_TASK TO CARRY OUT_
Copy all lines below exactly as written. Leave pictures out.

################

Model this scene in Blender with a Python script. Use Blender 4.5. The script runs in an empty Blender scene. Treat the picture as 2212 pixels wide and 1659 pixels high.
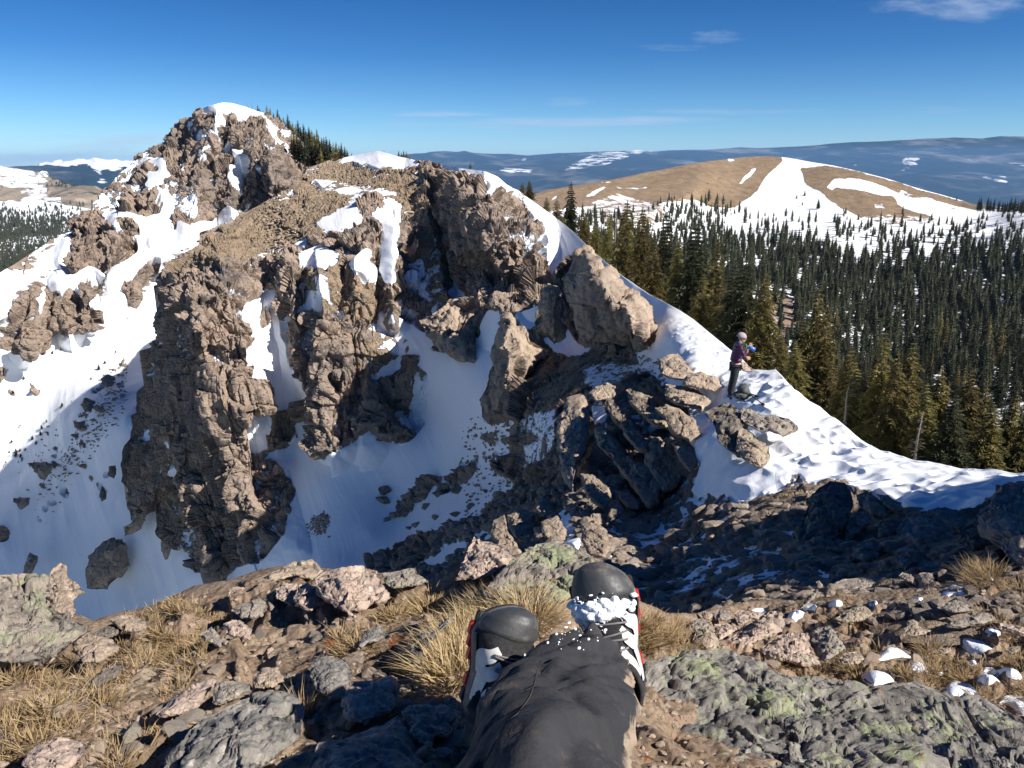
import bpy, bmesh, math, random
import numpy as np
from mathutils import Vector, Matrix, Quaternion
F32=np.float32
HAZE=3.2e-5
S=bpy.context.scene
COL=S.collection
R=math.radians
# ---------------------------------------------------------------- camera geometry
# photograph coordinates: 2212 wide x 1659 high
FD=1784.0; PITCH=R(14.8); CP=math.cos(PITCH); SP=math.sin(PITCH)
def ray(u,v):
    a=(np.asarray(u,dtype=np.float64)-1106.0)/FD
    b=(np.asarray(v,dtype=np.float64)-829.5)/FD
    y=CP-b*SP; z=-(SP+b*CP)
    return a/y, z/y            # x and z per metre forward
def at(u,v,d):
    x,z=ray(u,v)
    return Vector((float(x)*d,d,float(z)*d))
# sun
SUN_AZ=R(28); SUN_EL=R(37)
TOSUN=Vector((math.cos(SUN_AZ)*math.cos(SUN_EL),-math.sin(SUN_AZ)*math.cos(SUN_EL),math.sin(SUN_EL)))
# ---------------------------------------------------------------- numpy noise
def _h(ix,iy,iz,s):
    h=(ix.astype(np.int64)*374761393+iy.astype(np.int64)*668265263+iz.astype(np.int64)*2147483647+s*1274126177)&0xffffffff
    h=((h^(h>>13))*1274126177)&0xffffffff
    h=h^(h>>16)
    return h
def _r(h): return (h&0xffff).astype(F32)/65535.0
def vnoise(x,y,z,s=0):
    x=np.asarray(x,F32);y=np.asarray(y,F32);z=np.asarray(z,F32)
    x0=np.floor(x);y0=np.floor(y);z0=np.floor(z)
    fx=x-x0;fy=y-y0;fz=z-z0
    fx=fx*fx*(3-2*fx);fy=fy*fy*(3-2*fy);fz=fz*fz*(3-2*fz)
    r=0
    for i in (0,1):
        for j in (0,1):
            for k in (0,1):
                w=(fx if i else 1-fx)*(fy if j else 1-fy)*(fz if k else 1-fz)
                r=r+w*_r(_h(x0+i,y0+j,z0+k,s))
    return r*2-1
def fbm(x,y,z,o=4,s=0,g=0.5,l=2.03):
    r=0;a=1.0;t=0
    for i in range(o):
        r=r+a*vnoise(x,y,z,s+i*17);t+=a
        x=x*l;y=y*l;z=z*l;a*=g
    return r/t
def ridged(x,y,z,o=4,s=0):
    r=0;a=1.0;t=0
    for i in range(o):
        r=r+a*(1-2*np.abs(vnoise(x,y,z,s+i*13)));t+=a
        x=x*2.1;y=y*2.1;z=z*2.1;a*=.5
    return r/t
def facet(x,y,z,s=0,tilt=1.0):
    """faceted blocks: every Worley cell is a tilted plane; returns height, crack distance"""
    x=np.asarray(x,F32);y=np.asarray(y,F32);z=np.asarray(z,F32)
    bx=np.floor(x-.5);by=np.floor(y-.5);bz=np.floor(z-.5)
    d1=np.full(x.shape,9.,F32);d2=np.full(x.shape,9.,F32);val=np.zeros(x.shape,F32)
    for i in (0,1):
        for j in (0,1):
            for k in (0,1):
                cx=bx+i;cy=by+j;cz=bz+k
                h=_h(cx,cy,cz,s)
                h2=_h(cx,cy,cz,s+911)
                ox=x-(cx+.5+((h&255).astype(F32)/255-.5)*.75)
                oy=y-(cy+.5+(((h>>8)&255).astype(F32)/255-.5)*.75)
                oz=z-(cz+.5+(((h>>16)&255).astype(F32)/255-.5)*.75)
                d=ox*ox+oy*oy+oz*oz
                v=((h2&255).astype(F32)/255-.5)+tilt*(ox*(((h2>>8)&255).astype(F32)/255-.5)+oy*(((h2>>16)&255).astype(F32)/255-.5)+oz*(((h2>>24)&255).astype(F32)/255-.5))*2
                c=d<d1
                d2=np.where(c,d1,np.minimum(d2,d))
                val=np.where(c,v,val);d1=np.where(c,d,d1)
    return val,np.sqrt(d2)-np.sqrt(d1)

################

_SOLUTION TO THIS EXERCISE_
Model this scene in Blender with a Python script. Use Blender 4.5. The script runs in an empty Blender scene. Treat the picture as 2212 pixels wide and 1659 pixels high.
import bpy, bmesh, math, random
import numpy as np
from mathutils import Vector, Matrix, Quaternion
F32=np.float32
HAZE=3.2e-5
S=bpy.context.scene
COL=S.collection
R=math.radians
# ---------------------------------------------------------------- camera geometry
# photograph coordinates: 2212 wide x 1659 high
FD=1784.0; PITCH=R(14.8); CP=math.cos(PITCH); SP=math.sin(PITCH)
def ray(u,v):
    a=(np.asarray(u,dtype=np.float64)-1106.0)/FD
    b=(np.asarray(v,dtype=np.float64)-829.5)/FD
    y=CP-b*SP; z=-(SP+b*CP)
    return a/y, z/y            # x and z per metre forward
def at(u,v,d):
    x,z=ray(u,v)
    return Vector((float(x)*d,d,float(z)*d))
# sun
SUN_AZ=R(28); SUN_EL=R(37)
TOSUN=Vector((math.cos(SUN_AZ)*math.cos(SUN_EL),-math.sin(SUN_AZ)*math.cos(SUN_EL),math.sin(SUN_EL)))
# ---------------------------------------------------------------- numpy noise
def _h(ix,iy,iz,s):
    h=(ix.astype(np.int64)*374761393+iy.astype(np.int64)*668265263+iz.astype(np.int64)*2147483647+s*1274126177)&0xffffffff
    h=((h^(h>>13))*1274126177)&0xffffffff
    h=h^(h>>16)
    return h
def _r(h): return (h&0xffff).astype(F32)/65535.0
def vnoise(x,y,z,s=0):
    x=np.asarray(x,F32);y=np.asarray(y,F32);z=np.asarray(z,F32)
    x0=np.floor(x);y0=np.floor(y);z0=np.floor(z)
    fx=x-x0;fy=y-y0;fz=z-z0
    fx=fx*fx*(3-2*fx);fy=fy*fy*(3-2*fy);fz=fz*fz*(3-2*fz)
    r=0
    for i in (0,1):
        for j in (0,1):
            for k in (0,1):
                w=(fx if i else 1-fx)*(fy if j else 1-fy)*(fz if k else 1-fz)
                r=r+w*_r(_h(x0+i,y0+j,z0+k,s))
    return r*2-1
def fbm(x,y,z,o=4,s=0,g=0.5,l=2.03):
    r=0;a=1.0;t=0
    for i in range(o):
        r=r+a*vnoise(x,y,z,s+i*17);t+=a
        x=x*l;y=y*l;z=z*l;a*=g
    return r/t
def ridged(x,y,z,o=4,s=0):
    r=0;a=1.0;t=0
    for i in range(o):
        r=r+a*(1-2*np.abs(vnoise(x,y,z,s+i*13)));t+=a
        x=x*2.1;y=y*2.1;z=z*2.1;a*=.5
    return r/t
def facet(x,y,z,s=0,tilt=1.0):
    """faceted blocks: every Worley cell is a tilted plane; returns height, crack distance"""
    x=np.asarray(x,F32);y=np.asarray(y,F32);z=np.asarray(z,F32)
    bx=np.floor(x-.5);by=np.floor(y-.5);bz=np.floor(z-.5)
    d1=np.full(x.shape,9.,F32);d2=np.full(x.shape,9.,F32);val=np.zeros(x.shape,F32)
    for i in (0,1):
        for j in (0,1):
            for k in (0,1):
                cx=bx+i;cy=by+j;cz=bz+k
                h=_h(cx,cy,cz,s)
                h2=_h(cx,cy,cz,s+911)
                ox=x-(cx+.5+((h&255).astype(F32)/255-.5)*.75)
                oy=y-(cy+.5+(((h>>8)&255).astype(F32)/255-.5)*.75)
                oz=z-(cz+.5+(((h>>16)&255).astype(F32)/255-.5)*.75)
                d=ox*ox+oy*oy+oz*oz
                v=((h2&255).astype(F32)/255-.5)+tilt*(ox*(((h2>>8)&255).astype(F32)/255-.5)+oy*(((h2>>16)&255).astype(F32)/255-.5)+oz*(((h2>>24)&255).astype(F32)/255-.5))*2
                c=d<d1
                d2=np.where(c,d1,np.minimum(d2,d))
                val=np.where(c,v,val);d1=np.where(c,d,d1)
    return val,np.sqrt(d2)-np.sqrt(d1)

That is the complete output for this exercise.